▶ _What is required_
Would you transcribe the listing that follows, character for character, and omit its images?

▶ _Provided data_
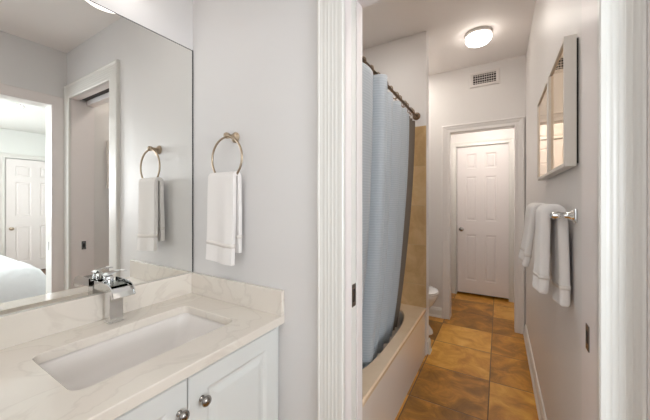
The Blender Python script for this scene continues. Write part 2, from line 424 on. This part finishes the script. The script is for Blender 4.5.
# pocket door, slid back into the left side of the near wall
b = nb(); box(b, OX0-.017, OX0-.003, 1.034, 1.076, .012, OZ+.028, .001); pd = struct('door_3', b, 'trim')
pd['label'] = 'white pocket door slid back into the wall'
b = nb(); box(b, OX0-.004, OX0-.0015, 1.038, 1.072, .865, .955, .0008); lp = obj('latch_plate', b, 'pewter', pd)
b = nb(); box(b, OX0-.0016, OX0-.0008, 1.047, 1.064, .885, .935); obj('latch_hole', b, 'dark', lp)
b = nb(); box(b, OX1-.0025, OX1, 1.044, 1.076, .875, .945, .001); sp_ = obj('strike_plate', b, 'pewter', bpy.data.objects['trim_2'])
b = nb(); box(b, OX1-.0032, OX1-.0024, 1.052, 1.068, .895, .928); obj('strike_hole', b, 'dark', sp_)

# ---------------------------------------------------------------- vanity
VY0 = -.88
v = thing('vanity_cabinet', 'pale grey painted vanity cabinet with raised panel doors under the stone top', 'cabinet', (-1.1, .03, 0))
b = nb(); box(b, XM+.002, -.822, VY0, VY0+.018, .09, .7665); box(b, XM+.002, -.822, YA-.019, YA-.001, .09, .7665); box(b, XM+.002, -.840, VY0+.018, YA-.019, .09, .108)
box(b, XM+.002, XM+.01, VY0+.018, YA-.019, .108, .7665); box(b, -.840, -.822, VY0+.018, YA-.019, .09, .7665); box(b, XM+.002, -.88, VY0, YA-.001, 0, .09)
obj('body', b, 'cab', v)
def cab_door(y0, y1, knob_y, lab=None):
    z0, z1 = .10, .755
    b = nb()
    ft, st = -.80, .075
    # frame and raised field
    def ring(d, x): return [(x, y0+d, z0+d), (x, y1-d, z0+d), (x, y1-d, z1-d), (x, y0+d, z1-d)]
    loft(b, [ring(0, -.8215), ring(0, ft-.003), ring(.003, ft), ring(st-.012, ft), ring(st-.008, ft-.002), ring(st, ft-.007), ring(st+.010, ft-.007), ring(st+.03, ft-.0015), ring(st+.036, ft-.001)])
    d = obj('door', b, 'cab', v)
    b = nb(); lathe(b, (ft-.001, knob_y, .668), (1, 0, 0), [(0, .009), (.003, .009), (.006, .0055), (.014, .005), (.018, .010), (.022, .0155), (.026, .0165), (.030, .0145), (.034, .008), (.035, .001)])
    obj('knob', b, 'pewter', d, smooth=50)
    return d
cab_door(.536, .938, .580); cab_door(.125, .532, .505); cab_door(-.285, .12, -.235); cab_door(-.70, -.29, -.34)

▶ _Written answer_
The Blender Python script for this scene continues. Write part 2, from line 424 on. This part finishes the script. The script is for Blender 4.5.
# pocket door, slid back into the left side of the near wall
b = nb(); box(b, OX0-.017, OX0-.003, 1.034, 1.076, .012, OZ+.028, .001); pd = struct('door_3', b, 'trim')
pd['label'] = 'white pocket door slid back into the wall'
b = nb(); box(b, OX0-.004, OX0-.0015, 1.038, 1.072, .865, .955, .0008); lp = obj('latch_plate', b, 'pewter', pd)
b = nb(); box(b, OX0-.0016, OX0-.0008, 1.047, 1.064, .885, .935); obj('latch_hole', b, 'dark', lp)
b = nb(); box(b, OX1-.0025, OX1, 1.044, 1.076, .875, .945, .001); sp_ = obj('strike_plate', b, 'pewter', bpy.data.objects['trim_2'])
b = nb(); box(b, OX1-.0032, OX1-.0024, 1.052, 1.068, .895, .928); obj('strike_hole', b, 'dark', sp_)

# ---------------------------------------------------------------- vanity
VY0 = -.88
v = thing('vanity_cabinet', 'pale grey painted vanity cabinet with raised panel doors under the stone top', 'cabinet', (-1.1, .03, 0))
b = nb(); box(b, XM+.002, -.822, VY0, VY0+.018, .09, .7665); box(b, XM+.002, -.822, YA-.019, YA-.001, .09, .7665); box(b, XM+.002, -.840, VY0+.018, YA-.019, .09, .108)
box(b, XM+.002, XM+.01, VY0+.018, YA-.019, .108, .7665); box(b, -.840, -.822, VY0+.018, YA-.019, .09, .7665); box(b, XM+.002, -.88, VY0, YA-.001, 0, .09)
obj('body', b, 'cab', v)
def cab_door(y0, y1, knob_y, lab=None):
    z0, z1 = .10, .755
    b = nb()
    ft, st = -.80, .075
    # frame and raised field
    def ring(d, x): return [(x, y0+d, z0+d), (x, y1-d, z0+d), (x, y1-d, z1-d), (x, y0+d, z1-d)]
    loft(b, [ring(0, -.8215), ring(0, ft-.003), ring(.003, ft), ring(st-.012, ft), ring(st-.008, ft-.002), ring(st, ft-.007), ring(st+.010, ft-.007), ring(st+.03, ft-.0015), ring(st+.036, ft-.001)])
    d = obj('door', b, 'cab', v)
    b = nb(); lathe(b, (ft-.001, knob_y, .668), (1, 0, 0), [(0, .009), (.003, .009), (.006, .0055), (.014, .005), (.018, .010), (.022, .0155), (.026, .0165), (.030, .0145), (.034, .008), (.035, .001)])
    obj('knob', b, 'pewter', d, smooth=50)
    return d
cab_door(.536, .938, .580); cab_door(.125, .532, .505); cab_door(-.285, .12, -.235); cab_door(-.70, -.29, -.34)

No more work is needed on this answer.